*** DATASET EXTRACT ***

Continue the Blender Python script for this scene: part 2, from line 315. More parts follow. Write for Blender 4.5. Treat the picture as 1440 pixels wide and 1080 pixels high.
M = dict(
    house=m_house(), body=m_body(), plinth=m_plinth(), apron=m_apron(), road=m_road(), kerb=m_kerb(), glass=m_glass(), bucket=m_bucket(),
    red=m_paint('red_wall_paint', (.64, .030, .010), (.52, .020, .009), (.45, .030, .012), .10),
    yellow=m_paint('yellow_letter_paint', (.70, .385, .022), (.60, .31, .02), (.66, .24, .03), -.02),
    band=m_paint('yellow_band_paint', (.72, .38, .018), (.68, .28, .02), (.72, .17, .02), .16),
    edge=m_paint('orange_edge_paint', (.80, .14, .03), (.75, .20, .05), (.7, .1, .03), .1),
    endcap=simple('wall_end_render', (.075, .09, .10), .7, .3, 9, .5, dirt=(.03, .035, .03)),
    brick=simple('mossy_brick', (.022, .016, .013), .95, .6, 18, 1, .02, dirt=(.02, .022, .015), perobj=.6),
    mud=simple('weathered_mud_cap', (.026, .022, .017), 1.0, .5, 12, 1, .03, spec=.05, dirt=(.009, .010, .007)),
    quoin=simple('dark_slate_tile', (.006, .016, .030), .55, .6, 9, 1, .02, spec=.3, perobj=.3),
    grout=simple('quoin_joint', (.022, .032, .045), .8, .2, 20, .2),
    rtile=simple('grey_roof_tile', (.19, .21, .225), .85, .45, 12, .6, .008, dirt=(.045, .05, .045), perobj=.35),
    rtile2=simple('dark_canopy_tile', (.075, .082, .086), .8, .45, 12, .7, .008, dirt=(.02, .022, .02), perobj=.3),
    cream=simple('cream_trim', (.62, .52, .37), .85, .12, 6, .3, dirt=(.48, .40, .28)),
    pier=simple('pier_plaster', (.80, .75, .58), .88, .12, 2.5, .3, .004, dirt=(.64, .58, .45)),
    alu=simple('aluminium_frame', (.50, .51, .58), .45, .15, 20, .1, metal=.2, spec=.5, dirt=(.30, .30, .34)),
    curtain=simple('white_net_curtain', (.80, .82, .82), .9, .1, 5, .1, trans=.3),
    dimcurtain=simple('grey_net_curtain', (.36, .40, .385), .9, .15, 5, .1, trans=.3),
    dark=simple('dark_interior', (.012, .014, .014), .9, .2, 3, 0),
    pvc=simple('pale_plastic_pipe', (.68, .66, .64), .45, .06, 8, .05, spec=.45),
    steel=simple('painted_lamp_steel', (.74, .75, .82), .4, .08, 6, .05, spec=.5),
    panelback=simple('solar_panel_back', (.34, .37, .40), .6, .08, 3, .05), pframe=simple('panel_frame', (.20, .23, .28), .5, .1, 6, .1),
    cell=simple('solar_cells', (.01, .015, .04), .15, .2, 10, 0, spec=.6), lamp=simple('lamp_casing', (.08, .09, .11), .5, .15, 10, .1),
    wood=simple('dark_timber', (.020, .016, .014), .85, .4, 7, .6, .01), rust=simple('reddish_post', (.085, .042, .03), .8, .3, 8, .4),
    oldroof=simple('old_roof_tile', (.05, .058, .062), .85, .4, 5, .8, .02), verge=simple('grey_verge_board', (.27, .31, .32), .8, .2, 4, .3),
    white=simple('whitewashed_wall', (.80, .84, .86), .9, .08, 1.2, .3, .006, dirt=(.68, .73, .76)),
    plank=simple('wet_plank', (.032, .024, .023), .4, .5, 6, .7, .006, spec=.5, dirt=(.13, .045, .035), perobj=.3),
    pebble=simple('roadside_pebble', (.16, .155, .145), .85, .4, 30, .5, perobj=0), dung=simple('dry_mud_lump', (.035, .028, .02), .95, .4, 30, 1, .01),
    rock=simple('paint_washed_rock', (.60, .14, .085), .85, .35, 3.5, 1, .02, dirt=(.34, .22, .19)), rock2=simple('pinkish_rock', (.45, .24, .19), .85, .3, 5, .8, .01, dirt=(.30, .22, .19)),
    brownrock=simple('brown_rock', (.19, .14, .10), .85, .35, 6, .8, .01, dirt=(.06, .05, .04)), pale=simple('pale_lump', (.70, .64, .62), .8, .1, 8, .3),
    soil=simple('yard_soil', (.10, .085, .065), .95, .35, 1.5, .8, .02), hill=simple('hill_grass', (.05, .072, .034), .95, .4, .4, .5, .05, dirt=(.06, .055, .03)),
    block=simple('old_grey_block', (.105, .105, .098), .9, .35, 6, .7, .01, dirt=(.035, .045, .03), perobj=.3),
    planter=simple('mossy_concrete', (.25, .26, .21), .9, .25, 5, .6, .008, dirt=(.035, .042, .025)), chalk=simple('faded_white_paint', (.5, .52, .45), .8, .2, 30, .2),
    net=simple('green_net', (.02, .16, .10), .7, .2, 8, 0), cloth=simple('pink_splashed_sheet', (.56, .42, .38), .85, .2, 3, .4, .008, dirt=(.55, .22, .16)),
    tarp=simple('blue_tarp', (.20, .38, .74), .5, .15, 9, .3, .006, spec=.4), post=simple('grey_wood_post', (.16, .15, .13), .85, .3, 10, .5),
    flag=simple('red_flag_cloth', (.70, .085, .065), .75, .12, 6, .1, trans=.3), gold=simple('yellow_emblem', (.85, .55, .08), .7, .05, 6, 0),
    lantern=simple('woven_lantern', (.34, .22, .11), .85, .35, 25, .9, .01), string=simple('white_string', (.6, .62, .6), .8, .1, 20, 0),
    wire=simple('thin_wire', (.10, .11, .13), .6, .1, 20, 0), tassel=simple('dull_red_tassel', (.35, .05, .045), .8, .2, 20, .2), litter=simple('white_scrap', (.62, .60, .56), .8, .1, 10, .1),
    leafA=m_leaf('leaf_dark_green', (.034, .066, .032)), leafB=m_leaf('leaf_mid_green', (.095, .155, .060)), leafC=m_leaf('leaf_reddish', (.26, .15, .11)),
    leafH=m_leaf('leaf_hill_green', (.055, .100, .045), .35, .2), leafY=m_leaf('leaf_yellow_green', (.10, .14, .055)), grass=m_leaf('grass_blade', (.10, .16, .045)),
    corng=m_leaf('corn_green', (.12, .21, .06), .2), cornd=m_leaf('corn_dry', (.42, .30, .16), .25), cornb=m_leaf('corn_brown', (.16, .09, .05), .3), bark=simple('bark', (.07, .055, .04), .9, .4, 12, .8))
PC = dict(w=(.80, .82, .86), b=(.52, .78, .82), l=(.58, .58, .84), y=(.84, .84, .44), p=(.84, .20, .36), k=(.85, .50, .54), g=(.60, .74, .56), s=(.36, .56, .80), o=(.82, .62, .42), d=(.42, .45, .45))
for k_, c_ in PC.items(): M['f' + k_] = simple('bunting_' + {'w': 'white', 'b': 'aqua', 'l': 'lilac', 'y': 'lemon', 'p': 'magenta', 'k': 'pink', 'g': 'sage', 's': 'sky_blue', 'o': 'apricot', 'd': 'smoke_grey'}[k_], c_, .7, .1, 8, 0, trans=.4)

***

From the listing above, extract every line exactly as it stands.

Continue the Blender Python script for this scene: part 2, from line 315. More parts follow. Write for Blender 4.5. Treat the picture as 1440 pixels wide and 1080 pixels high.
M = dict(
    house=m_house(), body=m_body(), plinth=m_plinth(), apron=m_apron(), road=m_road(), kerb=m_kerb(), glass=m_glass(), bucket=m_bucket(),
    red=m_paint('red_wall_paint', (.64, .030, .010), (.52, .020, .009), (.45, .030, .012), .10),
    yellow=m_paint('yellow_letter_paint', (.70, .385, .022), (.60, .31, .02), (.66, .24, .03), -.02),
    band=m_paint('yellow_band_paint', (.72, .38, .018), (.68, .28, .02), (.72, .17, .02), .16),
    edge=m_paint('orange_edge_paint', (.80, .14, .03), (.75, .20, .05), (.7, .1, .03), .1),
    endcap=simple('wall_end_render', (.075, .09, .10), .7, .3, 9, .5, dirt=(.03, .035, .03)),
    brick=simple('mossy_brick', (.022, .016, .013), .95, .6, 18, 1, .02, dirt=(.02, .022, .015), perobj=.6),
    mud=simple('weathered_mud_cap', (.026, .022, .017), 1.0, .5, 12, 1, .03, spec=.05, dirt=(.009, .010, .007)),
    quoin=simple('dark_slate_tile', (.006, .016, .030), .55, .6, 9, 1, .02, spec=.3, perobj=.3),
    grout=simple('quoin_joint', (.022, .032, .045), .8, .2, 20, .2),
    rtile=simple('grey_roof_tile', (.19, .21, .225), .85, .45, 12, .6, .008, dirt=(.045, .05, .045), perobj=.35),
    rtile2=simple('dark_canopy_tile', (.075, .082, .086), .8, .45, 12, .7, .008, dirt=(.02, .022, .02), perobj=.3),
    cream=simple('cream_trim', (.62, .52, .37), .85, .12, 6, .3, dirt=(.48, .40, .28)),
    pier=simple('pier_plaster', (.80, .75, .58), .88, .12, 2.5, .3, .004, dirt=(.64, .58, .45)),
    alu=simple('aluminium_frame', (.50, .51, .58), .45, .15, 20, .1, metal=.2, spec=.5, dirt=(.30, .30, .34)),
    curtain=simple('white_net_curtain', (.80, .82, .82), .9, .1, 5, .1, trans=.3),
    dimcurtain=simple('grey_net_curtain', (.36, .40, .385), .9, .15, 5, .1, trans=.3),
    dark=simple('dark_interior', (.012, .014, .014), .9, .2, 3, 0),
    pvc=simple('pale_plastic_pipe', (.68, .66, .64), .45, .06, 8, .05, spec=.45),
    steel=simple('painted_lamp_steel', (.74, .75, .82), .4, .08, 6, .05, spec=.5),
    panelback=simple('solar_panel_back', (.34, .37, .40), .6, .08, 3, .05), pframe=simple('panel_frame', (.20, .23, .28), .5, .1, 6, .1),
    cell=simple('solar_cells', (.01, .015, .04), .15, .2, 10, 0, spec=.6), lamp=simple('lamp_casing', (.08, .09, .11), .5, .15, 10, .1),
    wood=simple('dark_timber', (.020, .016, .014), .85, .4, 7, .6, .01), rust=simple('reddish_post', (.085, .042, .03), .8, .3, 8, .4),
    oldroof=simple('old_roof_tile', (.05, .058, .062), .85, .4, 5, .8, .02), verge=simple('grey_verge_board', (.27, .31, .32), .8, .2, 4, .3),
    white=simple('whitewashed_wall', (.80, .84, .86), .9, .08, 1.2, .3, .006, dirt=(.68, .73, .76)),
    plank=simple('wet_plank', (.032, .024, .023), .4, .5, 6, .7, .006, spec=.5, dirt=(.13, .045, .035), perobj=.3),
    pebble=simple('roadside_pebble', (.16, .155, .145), .85, .4, 30, .5, perobj=0), dung=simple('dry_mud_lump', (.035, .028, .02), .95, .4, 30, 1, .01),
    rock=simple('paint_washed_rock', (.60, .14, .085), .85, .35, 3.5, 1, .02, dirt=(.34, .22, .19)), rock2=simple('pinkish_rock', (.45, .24, .19), .85, .3, 5, .8, .01, dirt=(.30, .22, .19)),
    brownrock=simple('brown_rock', (.19, .14, .10), .85, .35, 6, .8, .01, dirt=(.06, .05, .04)), pale=simple('pale_lump', (.70, .64, .62), .8, .1, 8, .3),
    soil=simple('yard_soil', (.10, .085, .065), .95, .35, 1.5, .8, .02), hill=simple('hill_grass', (.05, .072, .034), .95, .4, .4, .5, .05, dirt=(.06, .055, .03)),
    block=simple('old_grey_block', (.105, .105, .098), .9, .35, 6, .7, .01, dirt=(.035, .045, .03), perobj=.3),
    planter=simple('mossy_concrete', (.25, .26, .21), .9, .25, 5, .6, .008, dirt=(.035, .042, .025)), chalk=simple('faded_white_paint', (.5, .52, .45), .8, .2, 30, .2),
    net=simple('green_net', (.02, .16, .10), .7, .2, 8, 0), cloth=simple('pink_splashed_sheet', (.56, .42, .38), .85, .2, 3, .4, .008, dirt=(.55, .22, .16)),
    tarp=simple('blue_tarp', (.20, .38, .74), .5, .15, 9, .3, .006, spec=.4), post=simple('grey_wood_post', (.16, .15, .13), .85, .3, 10, .5),
    flag=simple('red_flag_cloth', (.70, .085, .065), .75, .12, 6, .1, trans=.3), gold=simple('yellow_emblem', (.85, .55, .08), .7, .05, 6, 0),
    lantern=simple('woven_lantern', (.34, .22, .11), .85, .35, 25, .9, .01), string=simple('white_string', (.6, .62, .6), .8, .1, 20, 0),
    wire=simple('thin_wire', (.10, .11, .13), .6, .1, 20, 0), tassel=simple('dull_red_tassel', (.35, .05, .045), .8, .2, 20, .2), litter=simple('white_scrap', (.62, .60, .56), .8, .1, 10, .1),
    leafA=m_leaf('leaf_dark_green', (.034, .066, .032)), leafB=m_leaf('leaf_mid_green', (.095, .155, .060)), leafC=m_leaf('leaf_reddish', (.26, .15, .11)),
    leafH=m_leaf('leaf_hill_green', (.055, .100, .045), .35, .2), leafY=m_leaf('leaf_yellow_green', (.10, .14, .055)), grass=m_leaf('grass_blade', (.10, .16, .045)),
    corng=m_leaf('corn_green', (.12, .21, .06), .2), cornd=m_leaf('corn_dry', (.42, .30, .16), .25), cornb=m_leaf('corn_brown', (.16, .09, .05), .3), bark=simple('bark', (.07, .055, .04), .9, .4, 12, .8))
PC = dict(w=(.80, .82, .86), b=(.52, .78, .82), l=(.58, .58, .84), y=(.84, .84, .44), p=(.84, .20, .36), k=(.85, .50, .54), g=(.60, .74, .56), s=(.36, .56, .80), o=(.82, .62, .42), d=(.42, .45, .45))
for k_, c_ in PC.items(): M['f' + k_] = simple('bunting_' + {'w': 'white', 'b': 'aqua', 'l': 'lilac', 'y': 'lemon', 'p': 'magenta', 'k': 'pink', 'g': 'sage', 's': 'sky_blue', 'o': 'apricot', 'd': 'smoke_grey'}[k_], c_, .7, .1, 8, 0, trans=.4)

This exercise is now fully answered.